Amazingly, nothing has changed with this particular friend since I wrote this eight years ago. During the years Ben and I were in Denver, my friend and I spoke once on the phone—and I was the one who initiated the call.

Still, I've kept him up to date via a change of address card regarding our return to Phoenix, and have thought many times about calling him, but as I wrote initially, I'm really starting to wonder, "Why bother?"

4 Replies to “A Curious Phenomenon”

  1. It is sad seeing people diminish and disappear in the rearview mirror. Keep in mind this is because you are going forward and they are not. It is sad but it happens.

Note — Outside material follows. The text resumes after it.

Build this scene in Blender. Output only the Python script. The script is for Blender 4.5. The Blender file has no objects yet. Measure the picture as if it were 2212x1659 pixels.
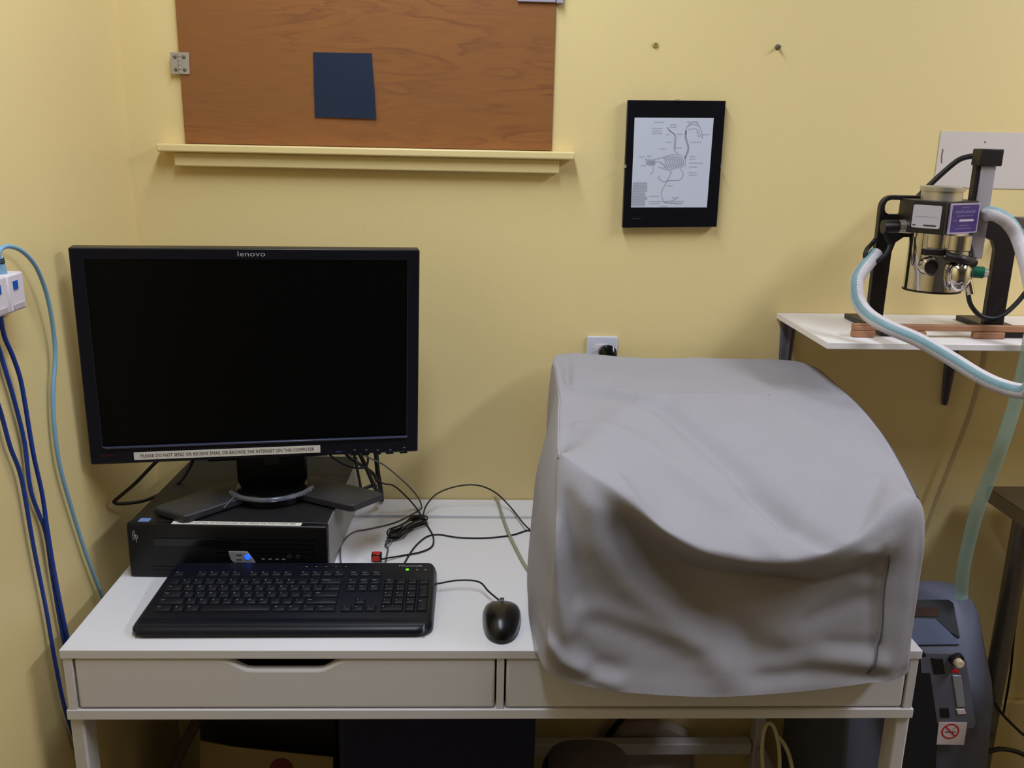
import bpy, bmesh, math, random
from mathutils import Vector, Matrix
random.seed(7)
PI = math.pi

# ------------------------------------------------------------------ camera
CAMPOS = Vector((0.62266, -1.81870, 1.50615))
YAW, PITCH, ROLL, FPX = 0.0368778, 0.2623043, 0.0207203, 1953.70
IW, IH = 2212.0, 1659.0
_f = Vector((math.sin(YAW)*math.cos(PITCH), math.cos(YAW)*math.cos(PITCH), -math.sin(PITCH)))
_r0 = Vector((math.cos(YAW), -math.sin(YAW), 0)); _u0 = _r0.cross(_f)
_r = _r0*math.cos(ROLL) + _u0*math.sin(ROLL); _u = _u0*math.cos(ROLL) - _r0*math.sin(ROLL)
scene = bpy.context.scene
COL = scene.collection
cam = bpy.data.cameras.new('camera'); camo = bpy.data.objects.new('camera', cam); COL.objects.link(camo)
cam.sensor_width = 36; cam.sensor_fit = 'HORIZONTAL'; cam.lens = FPX*36/IW; cam.clip_start = .02
camo.matrix_world = Matrix(((_r.x, _u.x, -_f.x, CAMPOS.x), (_r.y, _u.y, -_f.y, CAMPOS.y), (_r.z, _u.z, -_f.z, CAMPOS.z), (0, 0, 0, 1)))
scene.camera = camo

def at(px, py, x=None, y=None, z=None):
    """world point measured from the photograph: the pixel's ray met with a plane of the room"""
    d = _f + _r*((px-IW/2)/FPX) - _u*((py-IH/2)/FPX)
    if y is not None: t = (y-CAMPOS.y)/d.y
    elif z is not None: t = (z-CAMPOS.z)/d.z
    else: t = (x-CAMPOS.x)/d.x
    return CAMPOS + d*t

# ------------------------------------------------------------------ world, lights, exposure
w = bpy.data.worlds.new('world'); scene.world = w; w.use_nodes = True
w.node_tree.nodes['Background'].inputs[0].default_value = (.9, .93, 1, 1)
w.node_tree.nodes['Background'].inputs[1].default_value = 0.02
def area(name, loc, sx, sy, power, col, rot=(0, 0, 0)):
    l = bpy.data.lights.new(name, 'AREA'); l.shape = 'RECTANGLE'; l.size = sx; l.size_y = sy; l.energy = power; l.color = col
    o = bpy.data.objects.new(name, l); o.location = loc; o.rotation_euler = rot; COL.objects.link(o); return o
area('ceiling_tube_light', (0.50, -.88, 2.52), .16, 1.2, 20.5, (.765, .87, 1))
area('ceiling_tube_light', (2.45, -1.10, 2.52), .30, 1.2, 35, (.825, .88, 1))
scene.view_settings.view_transform = 'Standard'; scene.view_settings.look = 'None'
scene.view_settings.gamma = 1; scene.view_settings.use_curve_mapping = False
scene.view_settings.exposure = 0.0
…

  2. As I have grown older, and I believe wiser, I know that we all change, and who we were twenty five years ago is not the same person we are today. This is just the way I see it. Well, enough of that. If you and Ben ever want to knock on our door you are welcome any time.

  3. I can tell you from personal experience, some people, as they get older, disengage from life.

  4. I can both empathize and sympathize. It is difficult to watch, or be aware of, a friendship deteriorate, whether it's sudden, rapid or drawn out process. Unlike you, I once fell into great frustration, depression, anger or hurt when such things happened. Now, more like you, I react much less intensely, wonder about it, but mostly take the "why bother" attitude. Relationships are not solo acts….when you realize you're the only one standing on the stage, it's time to gracefully take a bow, close the curtain, and exit, stage left.